The development of Pharos

Introduction:

After hosting Lovebyte Turbo the year before, the Evoke organisation showed some interest in organising a Tiny Intro Competition at Evoke 2023. This was ofcourse great news for the sizecoding community and I immediately offered to host a seminar on sizecoding as well at the event.

Design:

The original concept for the intro was conceived around Christmas 2022/January 2023 as a sort of spiritual successor to Silos (2022) and consisted of rows of pilars with various roads/tracks curving through the scenery.

We figured we could potentially try to do this as a DOS Intro for Revision 2023 and early prototype code for the intro was written. However we wanted to have sound for the intro and ran into performance issues with some early DOS implementations. So when Evoke 2023 came around we revived this original prototype and targeted the MicroW8 using CurlyWas and optimisations using WebAssembly.

Visuals:

To generate the visuals we started with a fairly basic raymarching setup for rendering vertical cylinders that had a camera moving through the scenery that was tilting left and right.
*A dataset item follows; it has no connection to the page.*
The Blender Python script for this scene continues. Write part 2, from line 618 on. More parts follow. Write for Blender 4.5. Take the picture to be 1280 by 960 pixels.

From here we started experimenting with various (dynamic) cylinder shapes, curved roads and at some point even some moving platforms. It was important to get a somewhat upwards looking perspective to make the scenery look a bit more massive in size.

The main structure is created using a larger mirrored arcs spread across in X/Z space and repeated more frequently in height. Then the tracks were layed around the vertical center of the world by taking the maximum value between the absolute py coordinate and the squared domain repeated px coordinate + a pmove offset (which swirls back and forth when moving the Z-space).

Colors and Texture:

Once geometry is hit we calculate a simple vertical colortexture of repeating bands that fade away in the back to get a sense of depth for the scene.

Most of the default colors/hues on MicroW8 weren't really working for the scene so in the end we settling for the last colors and the first colors of the palette to cover mostly tinted greys with some parts of the scenery being colored a bit dark-cyan.

Progression and Title Logo:

Overall progression was achieved by having a single global fade-value over the entire intro that is used for the overall color fading, determining the maximum rendering distance, audio filter offset and audio volume.

Then for the title text, there is a piece of empty memory that holds the 'pharos' character textdata. There is a way in MicroW8 to have a piece of text in memory printed using the default 8x8 character-set so at some point in the intro we just flip the text-offset from a piece of empty memory to the pharos text to reveal the logo.

Optimisations:

So here are the different size and speed optimisations tactics we used on the intro to get everything within the size limit:

* Given the complexity of the scene only a quarter of the pixels are calculated and drawn.
* Both the x and y loops have the same iteration counter ( 320 ), so technically its overdrawing.
* Using the same divider for extracting u,v ray directions from the x,y loop.
* Moving from actual more-complex cylinder-type of geometry to mirrored arcs.
* Placing the swirling roads around the vertical world-center, not requiring an additional vertical offset
* If possible use as few different float values as possible.
* If possible use as few different i32 values as possible.
* If possible use 'int-value as f32' to represent float values.
* Use inline variables/code as much as possible.
* Don't initialise any variables unless you really have to.

Audio:

This intro uses filtered bytebeat for music. Note frequencies are calculated by a piece of code and then fed to a minimalistic low/high-pass type filter that changes over time to make it sound less monotonous.

; freqmul is either 5 or 6 depending on the key it is playing the notes.

T = t / 14353 ; note-trigger timing
note frequency = ( (( (1 + T%4) * freqmul) ) * t / 32));

The note frequency is then divided and put into a soundshape like a saw-wave or in this case a sine-wave (which resulting in slightly smaller code) to get the actual soundwave.

This pure soundwave was then multiplied by a simple low/high-pass type of filter that slowly changes over time as the intro progresses.

Conclusion:

Had a blast at Evoke 2023 where I hosted and seminar and was able to enter and win their first ever 256 byte intro competition.